- _Data provided_
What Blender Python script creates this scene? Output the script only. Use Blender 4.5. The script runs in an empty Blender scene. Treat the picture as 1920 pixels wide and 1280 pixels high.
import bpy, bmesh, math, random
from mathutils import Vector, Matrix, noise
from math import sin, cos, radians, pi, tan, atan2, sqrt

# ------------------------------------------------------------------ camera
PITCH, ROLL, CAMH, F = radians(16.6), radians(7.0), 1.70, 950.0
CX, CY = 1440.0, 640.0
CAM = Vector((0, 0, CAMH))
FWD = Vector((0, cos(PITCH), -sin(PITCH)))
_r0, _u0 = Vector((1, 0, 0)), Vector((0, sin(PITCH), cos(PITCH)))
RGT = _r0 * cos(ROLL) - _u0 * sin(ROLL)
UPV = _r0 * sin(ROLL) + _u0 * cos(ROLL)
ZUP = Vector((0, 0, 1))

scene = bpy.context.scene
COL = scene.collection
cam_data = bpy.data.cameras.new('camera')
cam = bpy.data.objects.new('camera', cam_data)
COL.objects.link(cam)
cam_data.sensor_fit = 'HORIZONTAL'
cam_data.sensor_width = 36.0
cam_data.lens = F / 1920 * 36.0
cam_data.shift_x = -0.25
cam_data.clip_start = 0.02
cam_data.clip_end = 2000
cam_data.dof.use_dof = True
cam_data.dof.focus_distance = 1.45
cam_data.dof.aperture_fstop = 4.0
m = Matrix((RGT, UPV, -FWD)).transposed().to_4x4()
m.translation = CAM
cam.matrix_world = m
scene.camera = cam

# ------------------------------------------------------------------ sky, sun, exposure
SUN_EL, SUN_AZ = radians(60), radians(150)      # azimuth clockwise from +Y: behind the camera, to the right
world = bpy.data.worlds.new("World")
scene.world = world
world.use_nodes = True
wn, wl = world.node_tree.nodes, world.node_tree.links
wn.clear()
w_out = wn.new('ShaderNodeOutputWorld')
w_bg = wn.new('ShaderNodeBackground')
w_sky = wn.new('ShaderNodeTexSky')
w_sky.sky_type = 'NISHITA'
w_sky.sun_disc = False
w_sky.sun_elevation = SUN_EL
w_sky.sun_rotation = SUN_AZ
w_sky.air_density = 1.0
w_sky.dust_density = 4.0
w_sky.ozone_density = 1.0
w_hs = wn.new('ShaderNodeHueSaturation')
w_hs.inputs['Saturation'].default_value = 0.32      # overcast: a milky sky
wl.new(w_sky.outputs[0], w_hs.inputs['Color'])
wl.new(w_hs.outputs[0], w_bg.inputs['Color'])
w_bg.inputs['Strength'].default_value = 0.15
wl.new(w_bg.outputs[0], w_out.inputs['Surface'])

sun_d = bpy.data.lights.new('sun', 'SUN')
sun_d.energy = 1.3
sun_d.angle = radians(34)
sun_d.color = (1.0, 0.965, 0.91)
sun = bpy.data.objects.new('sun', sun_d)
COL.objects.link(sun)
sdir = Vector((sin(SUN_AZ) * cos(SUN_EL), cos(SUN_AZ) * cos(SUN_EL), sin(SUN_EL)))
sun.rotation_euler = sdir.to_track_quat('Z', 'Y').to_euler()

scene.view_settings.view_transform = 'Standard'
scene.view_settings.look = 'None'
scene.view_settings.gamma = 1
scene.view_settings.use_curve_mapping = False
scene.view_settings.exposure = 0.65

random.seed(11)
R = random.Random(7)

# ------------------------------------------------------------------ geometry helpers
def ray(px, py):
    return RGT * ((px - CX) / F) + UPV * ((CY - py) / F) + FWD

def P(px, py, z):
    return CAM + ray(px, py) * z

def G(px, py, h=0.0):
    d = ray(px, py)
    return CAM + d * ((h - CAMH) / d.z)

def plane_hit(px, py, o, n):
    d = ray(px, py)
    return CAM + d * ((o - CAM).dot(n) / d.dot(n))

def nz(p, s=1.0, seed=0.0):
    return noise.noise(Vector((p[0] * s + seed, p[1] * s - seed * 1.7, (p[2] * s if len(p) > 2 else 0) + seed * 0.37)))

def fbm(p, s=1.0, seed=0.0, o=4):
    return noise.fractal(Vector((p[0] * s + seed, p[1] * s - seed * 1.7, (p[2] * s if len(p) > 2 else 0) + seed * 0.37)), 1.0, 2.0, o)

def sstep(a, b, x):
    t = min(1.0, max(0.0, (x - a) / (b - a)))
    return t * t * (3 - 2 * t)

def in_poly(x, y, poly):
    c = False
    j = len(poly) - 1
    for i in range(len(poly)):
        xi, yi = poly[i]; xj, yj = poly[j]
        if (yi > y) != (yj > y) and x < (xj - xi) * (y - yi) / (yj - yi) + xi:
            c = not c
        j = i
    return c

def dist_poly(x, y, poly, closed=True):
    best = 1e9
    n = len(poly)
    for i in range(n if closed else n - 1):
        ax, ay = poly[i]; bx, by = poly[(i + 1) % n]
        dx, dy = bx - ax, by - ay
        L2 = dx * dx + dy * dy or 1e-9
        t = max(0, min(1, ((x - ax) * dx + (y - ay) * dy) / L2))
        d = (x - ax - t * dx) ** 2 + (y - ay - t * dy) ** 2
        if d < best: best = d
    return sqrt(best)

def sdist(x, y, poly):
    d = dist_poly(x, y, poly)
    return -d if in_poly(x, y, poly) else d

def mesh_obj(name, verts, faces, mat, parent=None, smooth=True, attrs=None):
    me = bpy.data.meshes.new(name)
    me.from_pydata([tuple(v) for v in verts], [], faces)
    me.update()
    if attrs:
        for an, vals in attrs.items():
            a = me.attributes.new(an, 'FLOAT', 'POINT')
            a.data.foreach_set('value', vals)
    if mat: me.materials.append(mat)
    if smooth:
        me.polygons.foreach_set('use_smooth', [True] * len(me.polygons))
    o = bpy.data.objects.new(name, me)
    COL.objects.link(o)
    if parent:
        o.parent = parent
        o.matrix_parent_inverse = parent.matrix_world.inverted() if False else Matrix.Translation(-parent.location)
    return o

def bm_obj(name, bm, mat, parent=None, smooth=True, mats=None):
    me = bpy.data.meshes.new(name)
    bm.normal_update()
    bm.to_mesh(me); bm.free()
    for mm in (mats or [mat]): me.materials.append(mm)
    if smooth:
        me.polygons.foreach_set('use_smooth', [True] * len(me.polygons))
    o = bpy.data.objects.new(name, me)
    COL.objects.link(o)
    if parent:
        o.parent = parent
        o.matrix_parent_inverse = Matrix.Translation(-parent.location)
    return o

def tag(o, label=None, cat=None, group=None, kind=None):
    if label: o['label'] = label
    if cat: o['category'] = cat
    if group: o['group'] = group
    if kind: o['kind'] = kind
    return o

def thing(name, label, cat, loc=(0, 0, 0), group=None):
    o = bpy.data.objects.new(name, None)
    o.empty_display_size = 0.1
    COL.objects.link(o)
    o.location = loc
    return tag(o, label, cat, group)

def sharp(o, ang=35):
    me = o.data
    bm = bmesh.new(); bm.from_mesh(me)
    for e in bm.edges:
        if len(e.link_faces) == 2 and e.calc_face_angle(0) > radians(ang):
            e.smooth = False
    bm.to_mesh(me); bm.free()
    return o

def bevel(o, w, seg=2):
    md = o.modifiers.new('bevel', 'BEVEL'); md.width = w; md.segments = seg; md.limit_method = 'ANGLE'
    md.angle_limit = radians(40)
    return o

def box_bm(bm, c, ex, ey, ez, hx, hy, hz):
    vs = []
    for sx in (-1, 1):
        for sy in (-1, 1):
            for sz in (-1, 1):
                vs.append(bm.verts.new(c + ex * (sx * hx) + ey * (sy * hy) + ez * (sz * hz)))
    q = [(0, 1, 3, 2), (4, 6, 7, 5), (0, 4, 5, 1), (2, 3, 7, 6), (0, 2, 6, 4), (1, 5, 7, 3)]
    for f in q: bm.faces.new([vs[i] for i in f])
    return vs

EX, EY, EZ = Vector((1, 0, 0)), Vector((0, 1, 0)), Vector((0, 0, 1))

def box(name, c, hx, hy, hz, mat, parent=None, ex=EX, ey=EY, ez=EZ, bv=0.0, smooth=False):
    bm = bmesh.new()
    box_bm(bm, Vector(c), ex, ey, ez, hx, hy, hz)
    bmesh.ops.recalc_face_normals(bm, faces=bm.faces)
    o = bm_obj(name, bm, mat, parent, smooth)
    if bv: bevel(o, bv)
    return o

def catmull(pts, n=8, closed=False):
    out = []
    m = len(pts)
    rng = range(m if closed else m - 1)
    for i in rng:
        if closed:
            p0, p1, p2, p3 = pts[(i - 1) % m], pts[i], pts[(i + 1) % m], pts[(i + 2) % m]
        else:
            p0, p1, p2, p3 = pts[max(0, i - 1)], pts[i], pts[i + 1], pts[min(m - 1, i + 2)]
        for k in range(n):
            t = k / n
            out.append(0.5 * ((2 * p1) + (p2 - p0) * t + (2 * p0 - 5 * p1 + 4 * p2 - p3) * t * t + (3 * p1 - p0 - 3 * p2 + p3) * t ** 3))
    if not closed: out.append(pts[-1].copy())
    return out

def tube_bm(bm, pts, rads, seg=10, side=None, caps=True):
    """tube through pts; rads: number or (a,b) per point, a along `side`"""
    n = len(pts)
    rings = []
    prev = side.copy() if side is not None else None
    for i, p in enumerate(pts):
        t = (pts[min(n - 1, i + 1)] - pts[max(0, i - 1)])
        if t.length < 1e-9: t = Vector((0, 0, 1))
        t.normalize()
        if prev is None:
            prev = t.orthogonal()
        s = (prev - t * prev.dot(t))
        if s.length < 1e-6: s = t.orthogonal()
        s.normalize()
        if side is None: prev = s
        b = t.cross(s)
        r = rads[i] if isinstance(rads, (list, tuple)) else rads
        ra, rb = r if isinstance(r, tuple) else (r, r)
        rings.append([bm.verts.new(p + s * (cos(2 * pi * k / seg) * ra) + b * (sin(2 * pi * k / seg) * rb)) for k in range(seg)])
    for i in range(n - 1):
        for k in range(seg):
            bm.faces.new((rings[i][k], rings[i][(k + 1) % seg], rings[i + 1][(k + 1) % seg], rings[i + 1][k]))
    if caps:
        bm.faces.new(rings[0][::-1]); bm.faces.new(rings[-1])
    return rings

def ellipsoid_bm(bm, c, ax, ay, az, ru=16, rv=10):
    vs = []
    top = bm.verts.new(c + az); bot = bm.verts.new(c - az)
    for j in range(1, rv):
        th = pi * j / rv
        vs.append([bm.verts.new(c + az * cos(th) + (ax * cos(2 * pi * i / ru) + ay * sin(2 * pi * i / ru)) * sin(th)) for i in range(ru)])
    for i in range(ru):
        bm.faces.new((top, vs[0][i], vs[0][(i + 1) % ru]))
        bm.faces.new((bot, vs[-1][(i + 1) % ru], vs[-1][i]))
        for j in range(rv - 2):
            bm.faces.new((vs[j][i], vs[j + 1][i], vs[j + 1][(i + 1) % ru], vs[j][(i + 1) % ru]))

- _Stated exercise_
Return exactly the lines that run from the top of the listing above to the line containing "from math import", please, keeping both end lines and leaving out everything else.

- _Output of the task_
What Blender Python script creates this scene? Output the script only. Use Blender 4.5. The script runs in an empty Blender scene. Treat the picture as 1920 pixels wide and 1280 pixels high.
import bpy, bmesh, math, random
from mathutils import Vector, Matrix, noise
from math import sin, cos, radians, pi, tan, atan2, sqrt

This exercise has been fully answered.